試合レポート

富士vs沼津商

2023.04.09

最後までもつれた試合は、9回、富士が何とか守り切って沼津商を退ける

富士vs沼津商 | 高校野球ドットコム
富士・水越壱成君

<春季静岡県大会東部地区予選:富士5-4沼津商>◇8日◇代表決定戦◇静岡県営愛鷹球場

 昨年冬、あのイチロー氏がふらりと訪れて指導をしたということで話題になった静岡富士。2021年春に三島南を21世紀代表校として甲子園に導いた稲木恵介監督が異動して就任して2年目。かつて1979年夏、1987年春には甲子園出場も果たしている。東部地区では有数の進学校としての人気もある。対する沼津商は、地域に密着した形の伝統の商業校で地元の人気は高い。昨秋は東部地区予選を順調に勝ち上がって県大会進出も果たしている。

 静岡富士は初戦で三島北を下し、沼津商下田を下しての代表決定戦進出である。稲木監督と沼津商の大久保匡人監督は沼津東での2年違いの先輩と後輩という間柄でもある。

 この日は、風はやや強いが、穏やかな春の日差しの下に行われた試合となった。

 先制したのは静岡富士で2回、一死から6番富永君が四球で出ると、二死一塁から、水越君が右前打するが、エンドランでスタートをしていた一塁走者はそのまま好走よく本塁を陥れた。見事な走塁だった。

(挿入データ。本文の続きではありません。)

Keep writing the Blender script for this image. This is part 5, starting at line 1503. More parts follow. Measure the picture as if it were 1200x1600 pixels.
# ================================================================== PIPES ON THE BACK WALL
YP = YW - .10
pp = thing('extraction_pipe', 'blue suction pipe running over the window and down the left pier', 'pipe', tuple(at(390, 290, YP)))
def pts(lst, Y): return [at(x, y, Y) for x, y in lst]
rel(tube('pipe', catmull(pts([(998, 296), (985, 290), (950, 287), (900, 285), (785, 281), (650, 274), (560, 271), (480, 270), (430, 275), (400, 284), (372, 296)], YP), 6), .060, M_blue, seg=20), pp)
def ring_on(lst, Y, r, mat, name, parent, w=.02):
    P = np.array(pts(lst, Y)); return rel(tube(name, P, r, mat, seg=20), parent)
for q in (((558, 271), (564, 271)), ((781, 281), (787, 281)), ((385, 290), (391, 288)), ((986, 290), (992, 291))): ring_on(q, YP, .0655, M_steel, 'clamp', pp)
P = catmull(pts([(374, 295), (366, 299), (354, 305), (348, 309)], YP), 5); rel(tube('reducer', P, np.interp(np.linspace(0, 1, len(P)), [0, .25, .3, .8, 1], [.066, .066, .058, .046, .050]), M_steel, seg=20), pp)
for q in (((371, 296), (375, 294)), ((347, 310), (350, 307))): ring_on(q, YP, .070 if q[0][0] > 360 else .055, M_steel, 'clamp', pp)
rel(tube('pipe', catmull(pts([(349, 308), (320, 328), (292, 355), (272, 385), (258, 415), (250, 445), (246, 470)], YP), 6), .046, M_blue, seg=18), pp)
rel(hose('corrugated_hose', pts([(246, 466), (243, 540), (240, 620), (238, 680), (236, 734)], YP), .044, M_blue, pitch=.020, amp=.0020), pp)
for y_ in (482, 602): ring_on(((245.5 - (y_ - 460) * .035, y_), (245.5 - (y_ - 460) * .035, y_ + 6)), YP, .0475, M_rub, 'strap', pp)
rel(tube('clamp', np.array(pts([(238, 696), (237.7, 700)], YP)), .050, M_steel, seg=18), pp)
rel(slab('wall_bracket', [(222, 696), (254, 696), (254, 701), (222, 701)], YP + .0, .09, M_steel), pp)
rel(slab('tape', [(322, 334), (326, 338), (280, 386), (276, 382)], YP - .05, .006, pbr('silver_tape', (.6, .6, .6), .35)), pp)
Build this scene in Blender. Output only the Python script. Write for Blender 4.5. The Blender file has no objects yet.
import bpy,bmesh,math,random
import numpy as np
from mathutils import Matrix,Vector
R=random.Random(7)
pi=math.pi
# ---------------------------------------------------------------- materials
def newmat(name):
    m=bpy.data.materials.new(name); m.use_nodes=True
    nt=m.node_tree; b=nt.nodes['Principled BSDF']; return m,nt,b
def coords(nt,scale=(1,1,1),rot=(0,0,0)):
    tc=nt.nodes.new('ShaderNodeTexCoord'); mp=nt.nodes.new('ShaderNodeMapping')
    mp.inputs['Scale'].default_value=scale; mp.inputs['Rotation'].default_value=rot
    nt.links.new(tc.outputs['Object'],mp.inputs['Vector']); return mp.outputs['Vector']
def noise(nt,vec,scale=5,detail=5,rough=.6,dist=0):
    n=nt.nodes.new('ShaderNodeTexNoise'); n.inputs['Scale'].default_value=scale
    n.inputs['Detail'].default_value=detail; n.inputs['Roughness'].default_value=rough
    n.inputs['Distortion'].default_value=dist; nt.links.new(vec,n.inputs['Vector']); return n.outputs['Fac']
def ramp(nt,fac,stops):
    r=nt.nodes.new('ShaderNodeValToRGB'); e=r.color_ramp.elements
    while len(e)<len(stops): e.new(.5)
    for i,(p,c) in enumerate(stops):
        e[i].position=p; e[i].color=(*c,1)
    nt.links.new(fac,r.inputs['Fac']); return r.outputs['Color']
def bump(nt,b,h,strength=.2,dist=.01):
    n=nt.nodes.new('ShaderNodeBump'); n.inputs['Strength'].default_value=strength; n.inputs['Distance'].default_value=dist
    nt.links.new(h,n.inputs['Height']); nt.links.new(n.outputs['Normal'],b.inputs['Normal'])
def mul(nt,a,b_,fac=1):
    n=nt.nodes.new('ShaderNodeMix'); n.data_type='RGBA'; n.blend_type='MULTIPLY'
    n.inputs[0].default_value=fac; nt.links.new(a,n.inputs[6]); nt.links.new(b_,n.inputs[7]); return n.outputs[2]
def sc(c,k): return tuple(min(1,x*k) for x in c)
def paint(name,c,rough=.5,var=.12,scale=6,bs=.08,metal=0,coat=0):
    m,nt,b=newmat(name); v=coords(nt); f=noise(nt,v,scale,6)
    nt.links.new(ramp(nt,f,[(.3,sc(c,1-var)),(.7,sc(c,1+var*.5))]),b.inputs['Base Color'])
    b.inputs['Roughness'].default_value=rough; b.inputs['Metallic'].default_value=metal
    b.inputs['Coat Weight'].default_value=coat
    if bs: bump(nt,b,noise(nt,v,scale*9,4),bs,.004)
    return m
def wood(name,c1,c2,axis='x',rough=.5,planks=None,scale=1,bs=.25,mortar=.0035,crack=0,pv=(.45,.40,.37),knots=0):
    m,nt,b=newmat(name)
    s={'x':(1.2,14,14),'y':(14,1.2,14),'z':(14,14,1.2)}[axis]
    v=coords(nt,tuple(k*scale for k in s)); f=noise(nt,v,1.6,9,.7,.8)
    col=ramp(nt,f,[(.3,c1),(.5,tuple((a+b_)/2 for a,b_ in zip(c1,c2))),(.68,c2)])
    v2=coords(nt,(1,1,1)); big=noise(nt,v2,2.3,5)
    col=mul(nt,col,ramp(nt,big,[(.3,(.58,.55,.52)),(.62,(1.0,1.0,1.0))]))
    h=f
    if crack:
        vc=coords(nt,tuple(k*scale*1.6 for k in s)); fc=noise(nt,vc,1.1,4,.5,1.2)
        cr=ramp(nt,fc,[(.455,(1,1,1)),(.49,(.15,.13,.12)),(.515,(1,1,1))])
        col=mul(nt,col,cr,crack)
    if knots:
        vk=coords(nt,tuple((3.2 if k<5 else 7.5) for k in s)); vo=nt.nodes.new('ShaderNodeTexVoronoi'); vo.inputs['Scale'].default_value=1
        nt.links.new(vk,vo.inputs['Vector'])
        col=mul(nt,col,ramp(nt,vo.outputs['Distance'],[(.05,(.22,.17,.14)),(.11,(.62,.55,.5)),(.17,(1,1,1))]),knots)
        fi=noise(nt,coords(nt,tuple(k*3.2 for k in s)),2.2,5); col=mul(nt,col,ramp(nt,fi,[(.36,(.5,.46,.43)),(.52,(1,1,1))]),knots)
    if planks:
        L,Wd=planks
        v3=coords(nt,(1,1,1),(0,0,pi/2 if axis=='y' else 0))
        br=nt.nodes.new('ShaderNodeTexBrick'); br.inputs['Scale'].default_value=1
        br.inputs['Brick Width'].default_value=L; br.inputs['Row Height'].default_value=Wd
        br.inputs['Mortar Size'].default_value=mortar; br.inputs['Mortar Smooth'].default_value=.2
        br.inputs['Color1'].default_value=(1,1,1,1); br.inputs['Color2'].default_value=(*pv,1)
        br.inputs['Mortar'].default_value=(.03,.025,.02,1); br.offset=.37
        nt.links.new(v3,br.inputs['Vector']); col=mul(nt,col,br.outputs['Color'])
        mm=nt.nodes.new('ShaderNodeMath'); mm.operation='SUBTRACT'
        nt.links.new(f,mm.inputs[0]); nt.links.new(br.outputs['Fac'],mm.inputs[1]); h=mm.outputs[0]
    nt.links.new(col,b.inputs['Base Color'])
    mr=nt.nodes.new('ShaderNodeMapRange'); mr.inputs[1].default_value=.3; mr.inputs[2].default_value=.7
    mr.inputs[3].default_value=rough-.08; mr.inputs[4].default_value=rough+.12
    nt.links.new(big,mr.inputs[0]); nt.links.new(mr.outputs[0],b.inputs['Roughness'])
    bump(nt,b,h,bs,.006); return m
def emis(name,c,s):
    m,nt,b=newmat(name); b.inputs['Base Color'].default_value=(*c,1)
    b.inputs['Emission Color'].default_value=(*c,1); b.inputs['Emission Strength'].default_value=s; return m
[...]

 しかし、沼津商も3回、1番近松君が風で打球が少し曲がったということもあったが、左翼手の横を抜ける三塁打で出ると続く土屋君が初球スクイズを決めてすぐに同点とした。相手に考える余地を与えない素早い攻撃だった。お互いアグレッシブな動きを見せて点を取りあった。

 5回、静岡富士はここまで1失点で凌いできた左腕の遠野投手を下げて、この回から背番号1の水越投手をセンターからマウンドに呼び寄せた。すると、今度は沼津商が失策と9番金子君の安打などで一死一三塁とすると、1番近松君の遊ゴロ併殺崩れの右間に三塁走者が帰ってリードする。しかしその裏、静岡富士も先頭の2番中澤君が左越二塁打するとバントで進み、失策で生還して同点とする。

 こうして全く互角の戦いで後半に突入していった。

 6回から沼津商の大久保監督は鈴木投手を下げて、同じ右腕の白井投手を送り込んだ。静岡富士はそこを攻めて、2四球と暴投などで二死二三塁としたところで、3番渡邉君が中越二塁打を放って2人を帰してリードした。

 さらに7回にも静岡富士は3人目として登板した馬籠投手を攻めて四球とバント悪送球でチャンスを広げると、二塁盗塁の送球ミスで1点を追加する。これで、静岡富士はあっさり逃げ切れるのかと思ったが、試合は9回もう一つもつれていった。

 最後の反撃に賭ける沼津商は先頭の白石君が振り逃げで出塁。続く長澤君と代打杉山君が相次いで左前打で無死満塁。9番金子君の犠飛で1点を返す。ここで当たっている1番近松君は三直に倒れたが、続く齋藤巧君の一打は投手内野安打となり、さらに悪送球も誘い1点差となって、なおも二死二三塁。四球で満塁となって、一打逆転もあり得るという場面になった。ここで4番酒井君。「エースと4番の勝負なんだから、思い切ってやってこい」という稲木監督の指示もあったというが、何とか水越投手が投げ勝って静岡富士は辛くも逃げ切った。

 平日は、17時から19時までという限られた時間しか練習時間が取れないという静岡富士。土日も、練習はどちらかということなので、対外試合も他校に比べると少ないという。そうした中で、「元気に明るく野球をやっていこう」という姿勢を貫いている。

 「野球を通じて成長していきながら、様々な方面にアンテナを立てて社会のリーダーとしてやっていかれる人間を育てていきたい」というのが稲木監督の静岡富士での指導方針でもあるという。

 沼津商は、結果的には都合5人の投手をつぎ込んだことになったが、交代のタイミングで失策や四死球が絡んで捉えられて失点につながったのが結果としては痛かった。随所には、いい守りも見せていただけに、惜しい戦いでもあった。それに、9回の粘りは「勝負を諦めない姿勢」を十分に示していたとも言っていいであろう。夏への飛躍が期待されそうな印象だった。